In crisi di solidarietà

LOTTA ALLA POVERTÀ

Negli ultimi anni le società europee si sono trovate di fronte ad “una crescente forbice tra ricchi e poveri”. Le Chiese cristiane “sono molto preoccupate dalla tendenza di svincolarsi dalla solidarietà, diffusa tra alcune delle loro componenti più prospere”. E’ la denuncia contenuta nel documento “Non negate la giustizia ai vostri poveri”, nel capitolo dedicato ai “Requisiti etici: responsabilità nei confronti dei nostri vicini e dignità umana universale”, stilato da Caritas Europa, dalla Commissione Chiesa e società della Conferenza delle Chiese europee (Cec), dal Segretariato della Commissione degli episcopati della Comunità europea (Comece) ed Eurodiaconia e presentato il 30 settembre a Bruxelles.

Le responsabilità dei ricchi. “Come cristiani – si legge nel documento – dobbiamo tenere in considerazione le responsabilità dei ricchi e la condivisione di tutti gli oneri all’interno di una società. I governi dovrebbero contrastare il consolidamento di una piccola élite finanziaria privilegiata e prendere invece delle misure per evitare una maggiore pressione nella ‘classe media’, mentre chi percepisce altissimi redditi continua a trovare i modi per non dare il necessario contributo ad una società più inclusiva”.

Pari diritti, pari dignità. Il punto di vista comune delle organizzazioni cristiane presuppone che “ogni persona possieda un valore inalienabile, una identità personale sovrana, ‘doni’ di Dio e capacità. Nessuno può essere considerato senza diritti e la dignità e l’onore di ogni individuo deve essere sempre rispettata”. Tutte le tradizioni cristiane in Europa si sono sempre schierate dalla parte dei “membri più deboli della comunità, prendendo in considerazione la loro vulnerabilità e il loro bisogno”.

Giustizia sociale e interdipendenza. La giustizia sociale – precisano nel documento “implica il riconoscimento dell’interdipendenza degli esseri umani. Tutti gli esseri umani hanno perciò una comune responsabilità nei confronti dell’altro, una comune vocazione per costruire una comunità umana in cui tutti – individui, popoli e nazioni – si comportano e crescono secondo i principi della fraternità e della responsabilità”.

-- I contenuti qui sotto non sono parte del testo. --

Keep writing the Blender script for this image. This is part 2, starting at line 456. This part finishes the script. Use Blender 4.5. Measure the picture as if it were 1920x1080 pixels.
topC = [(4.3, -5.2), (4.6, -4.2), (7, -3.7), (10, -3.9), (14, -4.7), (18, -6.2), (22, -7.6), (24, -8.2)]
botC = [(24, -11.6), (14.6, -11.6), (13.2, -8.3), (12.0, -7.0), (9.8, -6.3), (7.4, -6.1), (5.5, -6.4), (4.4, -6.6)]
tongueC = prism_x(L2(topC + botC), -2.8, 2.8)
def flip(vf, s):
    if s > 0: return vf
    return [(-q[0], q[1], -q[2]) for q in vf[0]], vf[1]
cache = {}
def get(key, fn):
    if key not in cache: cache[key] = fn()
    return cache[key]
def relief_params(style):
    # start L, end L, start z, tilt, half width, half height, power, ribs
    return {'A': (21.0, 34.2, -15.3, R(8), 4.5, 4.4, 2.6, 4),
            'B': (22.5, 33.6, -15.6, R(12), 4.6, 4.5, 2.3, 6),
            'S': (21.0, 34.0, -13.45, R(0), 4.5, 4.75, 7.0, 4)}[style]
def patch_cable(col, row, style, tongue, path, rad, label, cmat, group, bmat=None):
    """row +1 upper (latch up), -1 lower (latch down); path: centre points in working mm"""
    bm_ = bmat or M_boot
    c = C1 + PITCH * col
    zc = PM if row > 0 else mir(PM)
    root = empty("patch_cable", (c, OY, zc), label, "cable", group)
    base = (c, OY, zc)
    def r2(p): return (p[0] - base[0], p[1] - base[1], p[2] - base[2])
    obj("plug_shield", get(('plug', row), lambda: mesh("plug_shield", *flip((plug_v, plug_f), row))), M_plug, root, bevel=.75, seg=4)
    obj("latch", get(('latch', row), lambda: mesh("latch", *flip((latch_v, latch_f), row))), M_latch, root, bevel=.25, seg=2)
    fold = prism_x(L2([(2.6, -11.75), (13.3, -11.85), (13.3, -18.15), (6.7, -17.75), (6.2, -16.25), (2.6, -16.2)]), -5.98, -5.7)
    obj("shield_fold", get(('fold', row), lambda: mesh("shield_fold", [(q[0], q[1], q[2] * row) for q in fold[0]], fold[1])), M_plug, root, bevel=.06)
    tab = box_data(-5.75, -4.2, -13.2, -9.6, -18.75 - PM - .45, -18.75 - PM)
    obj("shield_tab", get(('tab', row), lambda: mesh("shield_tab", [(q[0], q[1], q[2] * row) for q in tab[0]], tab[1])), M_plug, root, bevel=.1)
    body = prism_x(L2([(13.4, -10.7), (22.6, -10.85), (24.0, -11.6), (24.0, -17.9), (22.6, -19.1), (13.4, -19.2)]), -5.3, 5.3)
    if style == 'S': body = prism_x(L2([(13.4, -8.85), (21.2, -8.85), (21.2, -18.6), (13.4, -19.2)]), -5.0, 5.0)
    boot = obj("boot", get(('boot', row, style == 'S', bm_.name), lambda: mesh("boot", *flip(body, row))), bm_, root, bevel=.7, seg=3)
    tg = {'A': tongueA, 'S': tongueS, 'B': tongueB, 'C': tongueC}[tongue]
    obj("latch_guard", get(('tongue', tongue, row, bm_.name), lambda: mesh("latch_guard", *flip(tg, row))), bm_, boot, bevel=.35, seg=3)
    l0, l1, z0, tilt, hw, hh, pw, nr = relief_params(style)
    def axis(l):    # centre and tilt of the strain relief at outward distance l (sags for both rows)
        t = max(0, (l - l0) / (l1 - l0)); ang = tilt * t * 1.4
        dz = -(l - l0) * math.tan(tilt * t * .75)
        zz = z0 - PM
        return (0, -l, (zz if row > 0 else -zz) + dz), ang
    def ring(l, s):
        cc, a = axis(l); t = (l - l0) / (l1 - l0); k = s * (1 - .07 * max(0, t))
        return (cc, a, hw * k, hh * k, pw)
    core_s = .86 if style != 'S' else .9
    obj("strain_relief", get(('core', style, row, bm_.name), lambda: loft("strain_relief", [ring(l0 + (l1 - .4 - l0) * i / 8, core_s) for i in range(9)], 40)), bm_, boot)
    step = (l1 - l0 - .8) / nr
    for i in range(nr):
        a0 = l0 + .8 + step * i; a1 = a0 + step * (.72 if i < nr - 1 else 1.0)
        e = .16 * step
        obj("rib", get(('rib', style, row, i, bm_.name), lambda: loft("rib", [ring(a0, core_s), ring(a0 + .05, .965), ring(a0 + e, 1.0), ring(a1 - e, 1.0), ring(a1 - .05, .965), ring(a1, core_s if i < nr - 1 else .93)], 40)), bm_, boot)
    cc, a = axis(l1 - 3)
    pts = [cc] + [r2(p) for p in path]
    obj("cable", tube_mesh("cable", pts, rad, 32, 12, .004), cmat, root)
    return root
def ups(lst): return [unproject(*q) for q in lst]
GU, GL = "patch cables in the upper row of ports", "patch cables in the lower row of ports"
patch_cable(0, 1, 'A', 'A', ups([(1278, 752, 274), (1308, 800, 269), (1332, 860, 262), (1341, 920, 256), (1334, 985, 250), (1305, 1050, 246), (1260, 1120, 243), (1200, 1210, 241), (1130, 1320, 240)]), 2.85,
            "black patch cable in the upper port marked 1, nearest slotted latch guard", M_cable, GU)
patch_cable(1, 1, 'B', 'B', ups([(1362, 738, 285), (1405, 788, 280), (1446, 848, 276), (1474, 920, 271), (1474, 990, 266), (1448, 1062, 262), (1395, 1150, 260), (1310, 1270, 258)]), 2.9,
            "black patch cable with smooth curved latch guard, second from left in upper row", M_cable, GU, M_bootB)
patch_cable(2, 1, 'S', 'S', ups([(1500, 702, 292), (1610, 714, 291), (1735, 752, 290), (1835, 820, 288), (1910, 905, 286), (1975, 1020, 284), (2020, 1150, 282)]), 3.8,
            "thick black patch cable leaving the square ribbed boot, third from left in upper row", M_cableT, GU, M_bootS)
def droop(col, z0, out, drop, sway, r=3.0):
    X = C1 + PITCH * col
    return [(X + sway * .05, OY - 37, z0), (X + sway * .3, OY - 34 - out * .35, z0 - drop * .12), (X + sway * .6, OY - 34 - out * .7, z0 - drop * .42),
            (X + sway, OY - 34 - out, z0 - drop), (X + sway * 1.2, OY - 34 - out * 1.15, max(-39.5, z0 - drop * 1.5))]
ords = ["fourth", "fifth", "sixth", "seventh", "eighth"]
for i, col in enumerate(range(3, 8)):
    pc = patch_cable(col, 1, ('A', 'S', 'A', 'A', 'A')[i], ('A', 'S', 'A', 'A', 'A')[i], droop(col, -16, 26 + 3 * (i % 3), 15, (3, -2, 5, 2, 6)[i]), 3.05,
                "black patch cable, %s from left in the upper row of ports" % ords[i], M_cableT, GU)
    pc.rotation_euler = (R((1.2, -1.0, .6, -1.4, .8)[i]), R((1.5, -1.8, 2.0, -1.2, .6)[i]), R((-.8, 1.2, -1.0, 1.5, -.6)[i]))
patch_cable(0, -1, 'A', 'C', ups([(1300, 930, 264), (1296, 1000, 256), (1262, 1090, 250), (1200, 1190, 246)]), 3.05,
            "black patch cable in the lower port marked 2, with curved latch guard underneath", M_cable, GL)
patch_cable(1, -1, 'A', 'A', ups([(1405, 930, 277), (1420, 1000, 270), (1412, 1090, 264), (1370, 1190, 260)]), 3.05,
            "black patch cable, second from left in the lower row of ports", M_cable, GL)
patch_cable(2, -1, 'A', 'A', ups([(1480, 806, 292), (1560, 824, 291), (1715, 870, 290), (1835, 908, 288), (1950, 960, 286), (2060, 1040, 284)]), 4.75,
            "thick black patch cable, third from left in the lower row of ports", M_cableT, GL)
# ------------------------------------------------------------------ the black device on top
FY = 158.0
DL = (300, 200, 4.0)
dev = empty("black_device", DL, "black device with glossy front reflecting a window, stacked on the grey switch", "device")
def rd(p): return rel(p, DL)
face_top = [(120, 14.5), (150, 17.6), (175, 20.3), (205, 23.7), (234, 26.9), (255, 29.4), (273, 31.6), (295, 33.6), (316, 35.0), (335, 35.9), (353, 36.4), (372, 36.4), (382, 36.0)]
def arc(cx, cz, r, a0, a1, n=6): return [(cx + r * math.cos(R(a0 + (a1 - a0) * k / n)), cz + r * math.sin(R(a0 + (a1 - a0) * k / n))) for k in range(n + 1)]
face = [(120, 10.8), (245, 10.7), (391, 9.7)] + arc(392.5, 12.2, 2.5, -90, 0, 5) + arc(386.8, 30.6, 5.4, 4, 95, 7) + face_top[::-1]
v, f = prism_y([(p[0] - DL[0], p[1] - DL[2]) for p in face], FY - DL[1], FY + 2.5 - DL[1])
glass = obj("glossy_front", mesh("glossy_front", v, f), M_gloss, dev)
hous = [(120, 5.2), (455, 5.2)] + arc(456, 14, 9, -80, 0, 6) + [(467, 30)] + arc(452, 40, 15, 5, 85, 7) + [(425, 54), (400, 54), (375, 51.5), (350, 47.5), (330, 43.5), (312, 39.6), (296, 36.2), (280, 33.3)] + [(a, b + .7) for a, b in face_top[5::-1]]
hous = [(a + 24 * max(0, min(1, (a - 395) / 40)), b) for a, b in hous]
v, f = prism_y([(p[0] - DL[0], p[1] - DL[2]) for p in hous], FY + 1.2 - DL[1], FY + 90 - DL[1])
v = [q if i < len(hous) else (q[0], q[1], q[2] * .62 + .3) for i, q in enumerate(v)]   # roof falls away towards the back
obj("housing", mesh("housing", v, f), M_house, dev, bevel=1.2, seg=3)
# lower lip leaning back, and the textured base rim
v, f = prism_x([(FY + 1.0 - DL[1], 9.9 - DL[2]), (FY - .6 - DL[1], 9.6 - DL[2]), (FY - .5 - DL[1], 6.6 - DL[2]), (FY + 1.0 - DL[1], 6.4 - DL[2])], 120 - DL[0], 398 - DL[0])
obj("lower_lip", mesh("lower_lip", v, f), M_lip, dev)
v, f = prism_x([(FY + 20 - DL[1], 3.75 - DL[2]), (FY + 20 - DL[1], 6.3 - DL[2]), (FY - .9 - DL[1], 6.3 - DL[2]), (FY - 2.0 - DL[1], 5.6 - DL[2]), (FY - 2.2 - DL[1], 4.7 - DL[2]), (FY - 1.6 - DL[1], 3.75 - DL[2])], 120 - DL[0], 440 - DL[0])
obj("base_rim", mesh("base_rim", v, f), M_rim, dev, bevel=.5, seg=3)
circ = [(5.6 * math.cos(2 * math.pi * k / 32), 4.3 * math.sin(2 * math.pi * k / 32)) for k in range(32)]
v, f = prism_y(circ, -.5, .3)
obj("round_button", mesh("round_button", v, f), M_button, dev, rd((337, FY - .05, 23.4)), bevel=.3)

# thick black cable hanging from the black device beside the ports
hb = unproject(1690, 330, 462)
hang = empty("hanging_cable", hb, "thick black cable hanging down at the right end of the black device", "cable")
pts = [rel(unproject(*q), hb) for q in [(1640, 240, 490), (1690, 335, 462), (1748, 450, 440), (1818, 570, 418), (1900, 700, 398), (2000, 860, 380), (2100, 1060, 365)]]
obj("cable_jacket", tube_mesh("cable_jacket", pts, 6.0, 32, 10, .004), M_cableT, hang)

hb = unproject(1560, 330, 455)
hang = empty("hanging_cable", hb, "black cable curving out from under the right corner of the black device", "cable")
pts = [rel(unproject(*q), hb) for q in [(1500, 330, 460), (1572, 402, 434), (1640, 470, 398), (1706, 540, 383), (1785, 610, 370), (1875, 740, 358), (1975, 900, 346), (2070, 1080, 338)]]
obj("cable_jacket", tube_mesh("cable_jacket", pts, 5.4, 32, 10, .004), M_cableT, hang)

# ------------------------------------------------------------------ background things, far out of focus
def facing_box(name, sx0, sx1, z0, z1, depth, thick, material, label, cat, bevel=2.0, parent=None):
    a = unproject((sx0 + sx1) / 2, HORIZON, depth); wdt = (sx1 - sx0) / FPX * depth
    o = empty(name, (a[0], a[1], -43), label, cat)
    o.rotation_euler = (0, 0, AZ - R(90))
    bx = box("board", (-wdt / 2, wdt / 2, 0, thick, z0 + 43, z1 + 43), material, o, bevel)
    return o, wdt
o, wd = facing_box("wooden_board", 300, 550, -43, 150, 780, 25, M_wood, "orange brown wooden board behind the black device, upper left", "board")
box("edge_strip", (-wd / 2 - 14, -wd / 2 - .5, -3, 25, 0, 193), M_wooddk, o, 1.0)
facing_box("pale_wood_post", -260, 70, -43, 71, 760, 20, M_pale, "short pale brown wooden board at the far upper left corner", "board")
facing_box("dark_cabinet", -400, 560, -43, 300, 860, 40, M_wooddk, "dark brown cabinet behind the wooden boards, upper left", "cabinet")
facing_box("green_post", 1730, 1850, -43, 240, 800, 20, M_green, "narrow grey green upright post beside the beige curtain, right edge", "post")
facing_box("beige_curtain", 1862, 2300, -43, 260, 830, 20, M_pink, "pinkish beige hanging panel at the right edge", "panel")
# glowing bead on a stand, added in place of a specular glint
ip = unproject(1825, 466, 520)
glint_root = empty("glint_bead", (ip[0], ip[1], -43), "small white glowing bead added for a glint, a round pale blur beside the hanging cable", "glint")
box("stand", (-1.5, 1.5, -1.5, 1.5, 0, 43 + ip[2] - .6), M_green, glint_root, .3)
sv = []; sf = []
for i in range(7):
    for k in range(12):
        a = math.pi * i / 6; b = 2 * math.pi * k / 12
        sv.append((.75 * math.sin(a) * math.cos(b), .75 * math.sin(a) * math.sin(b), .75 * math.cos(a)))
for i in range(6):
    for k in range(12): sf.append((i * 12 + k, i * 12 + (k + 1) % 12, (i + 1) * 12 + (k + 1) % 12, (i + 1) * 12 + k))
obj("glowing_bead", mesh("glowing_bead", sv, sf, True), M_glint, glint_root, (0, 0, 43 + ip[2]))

L’opzione preferenziale per i poveri. Dal punto di vista dell’etica cristiana, “i poveri sono il criterio per misurare la giustizia”. Perciò “ogni azione sociale, politica ed economica deve essere giudicata dal modo in cui si occupa dei poveri”. “Una società giusta – sottolineano – permette alle persone di riconoscere e sviluppare i propri talenti personali, di usarli per se stessi e per gli altri e di partecipare attivamente alla vita sociale”. In questo senso, la povertà in quanto “negazione della giusta distribuzione e partecipazione” è “una offesa alla dignità umana”. Ecco perché le Chiese da sempre si impegnano nell'”opzione preferenziale per i poveri “, fondata su tre linee guida: “superare l’emarginazione e coinvolgere tutti nella vita della società; impegnarsi per vedere le cose dal punto di vista delle persone che vivono all’ombra del benessere; impegnarsi nella condivisione ed entrare in una effettiva alleanza di solidarietà”. Perciò – sottolineano – “i costi della crisi economica devono essere sostenuti soprattutto da chi è in più in grado di dare appoggio”.

Una società giusta… Se ogni persona ha diritto alla partecipazione politica, precisano più avanti, “deve avere anche il diritto a partecipare alla vita sociale, culturale ed economica. La giustizia sociale non si esaurisce nella cura delle persone svantaggiate, ma mira alla rimozione delle strutture che provocano la povertà e ad una maggiore partecipazione ai processi sociali ed economici”. “Una società giusta – sottolineano – è in grado di sostenere la sua popolazione, consentendo l’uso dei talenti e delle capacità personali, per essere il più autosufficiente possibile, per guadagnarsi da vivere aiutando anche altri”. “Giustizia” significa anche un “pieno coinvolgimento di tutti all’interno di una società democratica: in materia di istruzione, attività economiche, sicurezza sociale ed altre espressioni di solidarietà”. La giustizia sociale chiede “che le istituzioni siano organizzate in modo tale da garantire a tutti la possibilità di partecipare attivamente alla vita economica, politica e culturale della loro società”. Questo principio va “tenuto in considerazione anche attraverso le politiche fiscali negli Stati membri dell’Unione europea”. “Una sleale concorrenza fiscale tra gli Stati membri – affermano – può mettere in pericolo una giusta redistribuzione di risorse e la fruizione di forti sistemi di protezione sociale”.